If we look at the WHERE clause of the query, we see that there is one condition with high selectivity: We are interested in just one particular of many possible part types. That the region should be Europe, and that the time period is restricted to two years, will still leave many candidate rows, so these conditions have low selectivity. In other words, a query plan that put the part table at the end is not optimal. If part was processed early, we would be able to filter out many rows, and the number of index look-ups into other tables could be significantly reduced.

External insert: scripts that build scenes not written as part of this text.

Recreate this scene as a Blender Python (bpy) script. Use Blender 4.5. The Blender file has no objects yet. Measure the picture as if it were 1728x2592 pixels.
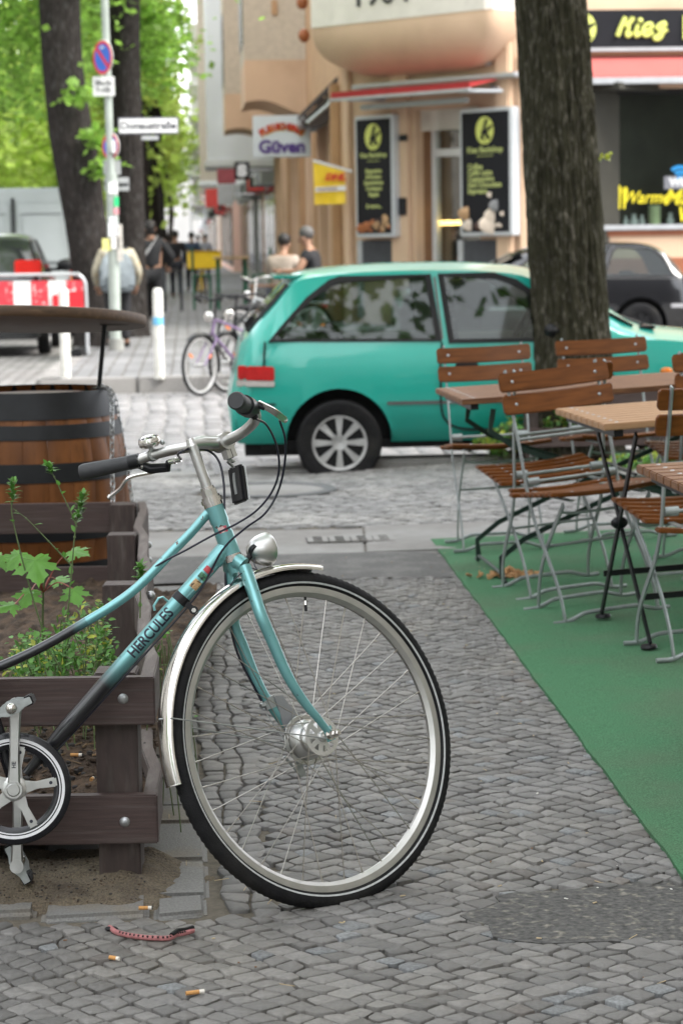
import bpy, bmesh, math, random
from mathutils import Vector as V, Matrix, noise
R = math.radians
sin, cos, pi = math.sin, math.cos, math.pi
random.seed(7)
sc = bpy.context.scene
COL = sc.collection

# ------------------------------------------------------------------ camera
CAM_H, FPX = 1.34, 5811.7
PITCH, ROLL = R(6.693), R(0.9)
_F = V((0, cos(PITCH), -sin(PITCH)))
_u = V((0, sin(PITCH), cos(PITCH)))
_r = V((1, 0, 0))
_R = _r*cos(ROLL) - _u*sin(ROLL)
_U = _u*cos(ROLL) + _r*sin(ROLL)
CAM_O = V((0, 0, CAM_H))
camd = bpy.data.cameras.new("camera")
cam = bpy.data.objects.new("camera", camd)
COL.objects.link(cam)
cam.matrix_world = Matrix(((_R.x, _U.x, -_F.x, 0), (_R.y, _U.y, -_F.y, 0), (_R.z, _U.z, -_F.z, CAM_H), (0, 0, 0, 1)))
camd.sensor_fit = 'VERTICAL'
camd.sensor_height = 22.3
camd.sensor_width = 14.87
camd.lens = 50
camd.clip_start = .05
camd.clip_end = 3000
camd.dof.use_dof = True
camd.dof.focus_distance = 4.72
camd.dof.aperture_fstop = 4.6
sc.camera = cam

# ------------------------------------------------------------------ sky, sun, exposure
SUN_EL, SUN_AZ = R(50), R(116)          # azimuth measured from +Y towards +X
wd = bpy.data.worlds.new("World")
sc.world = wd
wd.use_nodes = True
nt = wd.node_tree
bg = nt.nodes['Background']
sky = nt.nodes.new('ShaderNodeTexSky')
sky.sky_type = 'NISHITA'
sky.sun_disc = False
sky.sun_elevation = SUN_EL
sky.sun_rotation = SUN_AZ
sky.air_density = 1.0
sky.dust_density = 3.0
sky.altitude = 50
# thin bright cloud layer over the blue
tc = nt.nodes.new('ShaderNodeTexCoord')
nz = nt.nodes.new('ShaderNodeTexNoise')
nz.inputs['Scale'].default_value = 2.6
nz.inputs['Detail'].default_value = 5
nt.links.new(tc.outputs['Generated'], nz.inputs['Vector'])
rp = nt.nodes.new('ShaderNodeValToRGB')
rp.color_ramp.elements[0].position = .25
rp.color_ramp.elements[0].color = (.62, .62, .62, 1)
rp.color_ramp.elements[1].position = .6
rp.color_ramp.elements[1].color = (1, 1, 1, 1)
nt.links.new(nz.outputs['Fac'], rp.inputs['Fac'])
mx = nt.nodes.new('ShaderNodeMix')
mx.data_type = 'RGBA'
mx.inputs['B'].default_value = (12.5, 12.8, 13.4, 1)
nt.links.new(rp.outputs['Color'], mx.inputs['Factor'])
nt.links.new(sky.outputs['Color'], mx.inputs['A'])
nt.links.new(mx.outputs['Result'], bg.inputs['Color'])
bg.inputs['Strength'].default_value = .1

sl = bpy.data.lights.new("sun", 'SUN')
sl.energy = 2.4
sl.angle = R(22)
sl.color = (1, .96, .9)
sun = bpy.data.objects.new("sun", sl)
COL.objects.link(sun)
sd = V((sin(SUN_AZ)*cos(SUN_EL), cos(SUN_AZ)*cos(SUN_EL), sin(SUN_EL)))
sun.rotation_euler = sd.to_track_quat('Z', 'Y').to_euler()
sun.location = (0, 0, 60)
sc.view_settings.view_transform = 'Standard'
sc.view_settings.look = 'None'
sc.view_settings.gamma = 1
sc.view_settings.exposure = 1.5

# ------------------------------------------------------------------ measuring helpers: photo pixel -> point in the place
K = 1728/1568
def ray(px, py):
    return (_F + _R*((px-864)/FPX) - _U*((py-1296)/FPX))
def gp(px, py, z=0.):                     # on the level z
    d = ray(px, py)
    return CAM_O + d*((z-CAM_H)/d.z)
def dp(px, py, Y):                        # at the distance Y
    d = ray(px, py)
    return CAM_O + d*(Y/d.y)
def pl(px, py, Q, n):                     # on the plane through Q with normal n
    d = ray(px, py)
    return CAM_O + d*(((Q-CAM_O).dot(n))/d.dot(n))
UX = V((-.064, .998, 0))                  # along the street
VX = V((.998, .064, 0))                   # across it

# ------------------------------------------------------------------ mesh builder
def spline(pts, n=6, closed=False):
    pts = [V(p) for p in pts]
    out = []
    N = len(pts)
    seg = N if closed else N-1
    for i in range(seg):
        if closed:
            p0, p1, p2, p3 = pts[(i-1) % N], pts[i], pts[(i+1) % N], pts[(i+2) % N]
        else:
            p1, p2 = pts[i], pts[i+1]
            p0 = pts[i-1] if i > 0 else p1*2-p2
            p3 = pts[i+2] if i+2 < N else p2*2-p1
        for k in range(n):
            t = k/n
            out.append(.5*((2*p1)+(p2-p0)*t+(2*p0-5*p1+4*p2-p3)*t*t+(3*p1-p0-3*p2+p3)*t**3))
    if not closed:
        out.append(pts[-1])
    return out

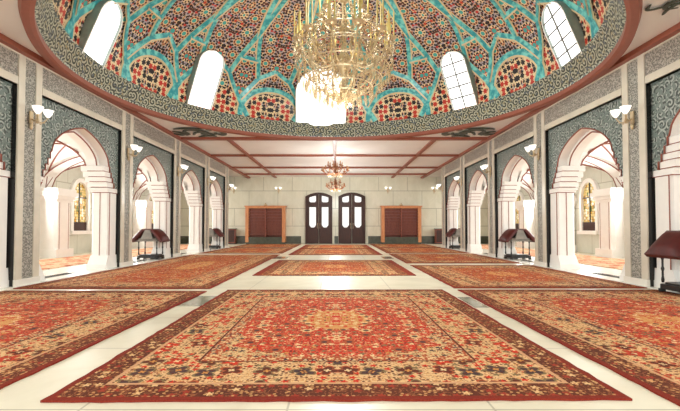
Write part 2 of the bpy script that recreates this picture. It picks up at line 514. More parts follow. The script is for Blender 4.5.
def build_uv(b, name, mat, uvl, parent=None):
    me = bpy.data.meshes.new(name); me.from_pydata(b.v, [], b.f); me.materials.append(mat)
    l = me.uv_layers.new(name='UVMap')
    for lp in me.loops: l.data[lp.index].uv = uvl[lp.vertex_index]
    me.polygons.foreach_set('use_smooth', [True]*len(b.f)); me.update()
    o = bpy.data.objects.new(name, me); COL.objects.link(o)
    if parent: o.parent = parent
    return o
dome = struct(build_uv(b, 'ceiling_dome', M['dome'], uvl), 'great tiled dome of rosette mosaic and turquoise strapwork', 'dome')
# cornice band between rim and dome
b = MB(); uvl = []
prof = [(DR, CH-.02), (DR, CH+.06), (DR-.05, CH+.08), (DR-.16, CH+.44), (SR-.1, SZ+.0), (SR, SZ+.03)]
L = [0]
for i in range(1, len(prof)): L.append(L[-1]+math.hypot(prof[i][0]-prof[i-1][0], prof[i][1]-prof[i-1][1]))
for i in range(NU+1):
    a = 2*PI*i/NU
    for (r, z), l in zip(prof, L):
        b.v.append((r*math.sin(a), DY+r*math.cos(a), z)); uvl.append((a*DR, l))
K = len(prof)
for i in range(NU):
    for j in range(K-1):
        q = i*K+j; b.face((q, q+1, q+K+1, q+K))
struct(build_uv(b, 'trim_%d' % tn, M['cornice'], uvl), 'grey green patterned cornice band around the foot of the dome', 'cornice'); tn += 1
b = MB()
P = [(DR-.01, CH-.1), (DR+.05, CH-.12), (DR+.15, CH-.12), (DR+.19, CH-.001)]
for i in range(NU):
    a, a2 = 2*PI*i/NU, 2*PI*(i+1)/NU
    for (r0,z0),(r1,z1) in zip([(DR-.01, CH)]+P, P):
        b.quad((r0*math.sin(a),DY+r0*math.cos(a),z0),(r1*math.sin(a),DY+r1*math.cos(a),z1),(r1*math.sin(a2),DY+r1*math.cos(a2),z1),(r0*math.sin(a2),DY+r0*math.cos(a2),z0))
# the ring is cut by the side walls
for i, v in enumerate(b.v):
    if abs(v[0]) > WX+.02: b.v[i] = (math.copysign(WX+.02, v[0]), v[1], v[2])
struct(b.build('trim_%d' % tn, M['beam'], fix=False), 'red brown ring around the rim of the dome', 'ring'); tn += 1

# strapwork
def up_map(p):
    K = [(0,0),(10,12.),(20,24.),(28,33.5),(40,48),(62,68),(82,84),(90,90)]
    for (a, b), (c, d) in zip(K, K[1:]):
        if p <= c: return b+(d-b)*(p-a)/(c-a)
    return p
def ribbon(mb, pts, w, off):                      # pts in (u, ph)
    V = [dome_pt(u, up_map(ph), off) for u, ph in pts]
    C0 = Vector((0, DY, SZ)); rows = []
    for i, p in enumerate(V):
        t = (V[min(i+1,len(V)-1)]-V[max(i-1,0)]).normalized()
        nrm = (C0-p).normalized(); sd = t.cross(nrm).normalized()
        rows.append((p-sd*w/2, p-sd*w/2+nrm*.0, p+sd*w/2))
    for r0, r1 in zip(rows, rows[1:]): mb.quad(r0[0], r0[2], r1[2], r1[0])
def seg(a, b, n=5): return [(a[0]+(b[0]-a[0])*i/n, a[1]+(b[1]-a[1])*i/n) for i in range(n+1)]
lines = []
for k in range(-8, 8):
    uk = 22.5*k; mid = uk+11.25
    for q in (-1, 1):
        lines.append(seg((mid+q*5.4,20.5),(mid,9.5)))
        lines.append(seg((mid+q*5.4,20.5),(mid+q*3.6,28.5)))
        lines.append(seg((mid+q*3.6,28.5),(mid,40)))
        lines.append(seg((mid+q*5.4,20.5),(mid+q*11.25,25.)))
        lines.append(seg((mid,40),(mid+q*3.2,62),8)); lines.append(seg((mid+q*3.2,62),(mid,74),6))
    lines.append(seg((mid-3.6,28.5),(mid+3.6,28.5)))
    lines.append(seg((mid,74),(mid,82),4))
    if k % 2:
        n = 24
        lines.append([(uk-10.6*math.cos(PI*i/n), .8+15.5*math.sin(PI*i/n)**.8) for i in range(n+1)])
        for q in (-1, 1): lines.append(seg((uk+q*11.25,9.5),(uk+q*8.,.8)))
lines.append([(-180+360*i/96, 82) for i in range(97)])
b1, b2 = MB(), MB()
for ln in lines:
    big = 1.3 if min(p[1] for p in ln) < 7 else 1.
    ribbon(b1, ln, .23*big, .012); ribbon(b2, ln, .135*big, .024)
b1.build('strapwork_edging', M['edging'], dome, fix=False); b2.build('strapwork', M['strap'], dome, fix=False)

# dome windows
def dome_window(n, az, w, ph0, ph1, bars, label):
    root = struct(bpy.data.objects.new('window_%d' % n, None), label, 'window'); COL.objects.link(root)
    c = R(az)
    def pt(t, ph, off):                            # t metres sideways
        if off <= 0: return ell(c + t/(SR*math.cos(R(ph))), ph, -.02)
        lo, hi = ell(c, ph0, .0), ell(c, ph1, .0)        # flat leaning window
        f = (ph-ph0)/(ph1-ph0)
        nrm = (hi-lo).cross(Vector((math.cos(c), -math.sin(c), 0))).normalized()
        if nrm.dot(Vector((0, DY, SZ))-lo) < 0: nrm = -nrm
        return lo+(hi-lo)*f+Vector((math.cos(c), -math.sin(c), 0))*t+nrm*off
    hh = arc_len(ph1)-arc_len(max(ph0,0)); arc = w*.5
    def half(v):                                   # half width at height v (0..1)
        h = v*hh
        if h < hh-arc: return w/2
        k = (h-(hh-arc))/arc
        return w/2*math.sqrt(max(0, 1-k*k))
    b = MB(); nv = 26
    b.grid(lambda i, j: pt((2*i-1)*max(half(j), .02), ph0+(ph1-ph0)*j, .04), 8, nv)
    b.build('pane', M['pane'], root, fix=False)
    b = MB()
    out = [(-half(j/nv), ph0+(ph1-ph0)*j/nv) for j in range(nv+1)] + [(half(j/nv), ph0+(ph1-ph0)*j/nv) for j in range(nv, -1, -1)]
    for (t0, a0), (t1, a1) in zip(out, out[1:]):
        k = 1.0
        b.quad(pt(t0,a0,.0), pt(t1,a1,.0), pt(t1,a1,.09), pt(t0,a0,.09), 0)
        e0 = t0+math.copysign(.035, t0); e1 = t1+math.copysign(.035, t1)
        b.quad(pt(t0,a0,.09), pt(t1,a1,.09), pt(e1,a1+.2,.09), pt(e0,a0+.2,.09), 1)
        b.quad(pt(e0,a0+.2,.09), pt(e1,a1+.2,.09), pt(e1,a1,.0), pt(e0,a0,.0), 0)
    b.build('window_frame', [M['darkreveal'], M['white']], root, fix=False)
    if bars:
        b = MB()
        b.tube([pt(0, ph0+(ph1-ph0)*j/10*.99, .06) for j in range(11)], .024, 4)
        for j in (.2,.4,.6,.8):
            ph = ph0+(ph1-ph0)*j
            b.tube([pt(half(j)*q, ph, .06) for q in (-1,-.5,0,.5,1)], .024, 4)
        b.build('glazing_bar', M['mull'], root)
wn = 1
for az, w, p0, p1, bars, lb in ((-5.2,1.75,-1.,34.,False,'wide bright dome window behind the large crystal chandelier'),
      (-51.5,.8,1.,32.,False,'arched bright dome window left of the large chandelier'), (50.3,.8,1.,32.,True,'arched bright dome window right of the large chandelier'),
      (-93.5,.84,-.5,25.5,False,'arched bright dome window near the upper left corner'), (93.,.88,-.5,25.5,True,'arched gridded dome window near the upper right corner'),
      (135.,1.05,.8,36,True,'dome window behind the viewer on the right'), (-135.,1.05,.8,36,True,'dome window behind the viewer on the left'), (180.,1.05,.8,36,True,'dome window straight above and behind the viewer')):
    dome_window(wn, az, w, p0, p1, bars, lb); wn += 1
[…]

In MySQL 5.7, the use of condition filtering estimates changes the query plan for Query 8, and the new query plan looks as follows:

As you see, part is now processed early. (We see that region is still processed first, but this is a small table with only 5 rows of which only one row matches its condition. Hence, it will not impact the fan-out of the join.) This new query plan takes 0.5 seconds to execute. In other words, execution time is reduced by 92% by changing the join order! The main saving is that, instead of going through all orders for customers in Europe, one will only look at orders of parts of a given type.

(The observant reader will have noticed another difference between the Visual EXPLAIN diagrams: The box around the tables is no longer present in the 5.7 diagram. If you look a Query 8, you notice that the many-table join is in a sub-query in the FROM clause; aka derived table. In MySQL 5.6 and earlier, the result of derived tables where materialized in a temporary table, before the main query was executed. The extra box in the 5.6 diagram, represents such a temporary table. In MySQL 5.7, derived tables will be merged into the outer query if possible, and the materialization of the derived table is avoided.)

To see the optimizer's estimates for condition filter effects, we can look at the filtered column of tabular EXPLAIN (some of the columns have been removed to save space):

id select_type table type key rows filtered Extra
1 SIMPLE region ALL NULL 5 20.00 Using where; Using temporary; Using filesort
1 SIMPLE part ALL NULL 200000 10.00 Using where; Using join buffer (Block Nested Loop)
1 SIMPLE lineitem ref i_l_partkey_suppkey 30 100.00 Using index condition
1 SIMPLE supplier eq_ref PRIMARY 1 100.00 Using where
1 SIMPLE n2 eq_ref PRIMARY 1 100.00 NULL
1 SIMPLE orders eq_ref PRIMARY 1 50.00 Using where
1 SIMPLE customer eq_ref PRIMARY 1 100.00 Using where
1 SIMPLE n1 eq_ref PRIMARY 1 20.00 Using where

We can see that there are 4 tables for which the optimizer assumes some filtering; region, part, orders, and n1 (nation). The optimizer has three sources for its estimates:

  1. Range estimates:

    For indexed columns, the range optimizer will ask the storage engine for an estimate as to how many rows are within a given range. This estimate will be pretty accurate. For our query, this is the case for the region and orders table. Europe is 1 out of 5 regions and the requested two year period contains 50% of the orders in the database.

  2. Index statistics:

    For indexed columns, MySQL also keep statistics on the average number of rows per value (records_per_key). This can be used to estimate the filtering effect of conditions that refers to columns of preceeding tables in the join order. For our query this is the case for n1. The query has two conditions involving n1, but the condition on n_nationkey is used for the index look-up and will not contribute to extra filtering. On the other hand, the condition on n_regionkey will provide some extra filtering, and since records_per_key tells that there are 5 distinct values for this column, the estimated filtering effect will be 20%.

    The assumption is that values are evenly distributed. If the distribution is skewed, the filtering estimate will be less accurate. Another cause of estimation errors is that index statistics are based on sampling, so it may not precisely reflect the actual distribution of values.

  3. Guesstimates:

    For non-indexed columns, MySQL does not have any statistics. The optimizer will then resort to heuristics. For equality conditions, the filtering effect is assumed to be 10%. The DBT-3 database does not have an index on part_type. Hence, the filtering effect for the part table will be set to 10%. This is actually a bit off since there are 150 different parts. However, in this case, just assuming that there is some filtering, made the optimizer choose a better plan.

Caveat

As shown in this blog post, taking condition filtering into account may give better query plans. However, as discussed, there is a risk that the filtering estimate are inaccurate, especially for conditions on non-indexed columns. Another cause of estimation errors is that it is assumed that columns are not correlated. Hence, when here are conditions on correlated columns, the optimizer will overestimate the filtering effect of those conditions.

We have got a few bug reports on performance regressions when upgrading from 5.6 to 5.7 that are caused by the optimizer overestimating the filtering effect. In most cases, this is because the query contains equality conditions on non-indexed columns with low cardinality, so the guesstimate of 10% is too optimistic. In my next blog post, I will discuss what can be done when this happens. We are also working on adding histograms to MySQL. Histograms will give a much better basis for estimating the filtering effects of conditions on non-indexed columns.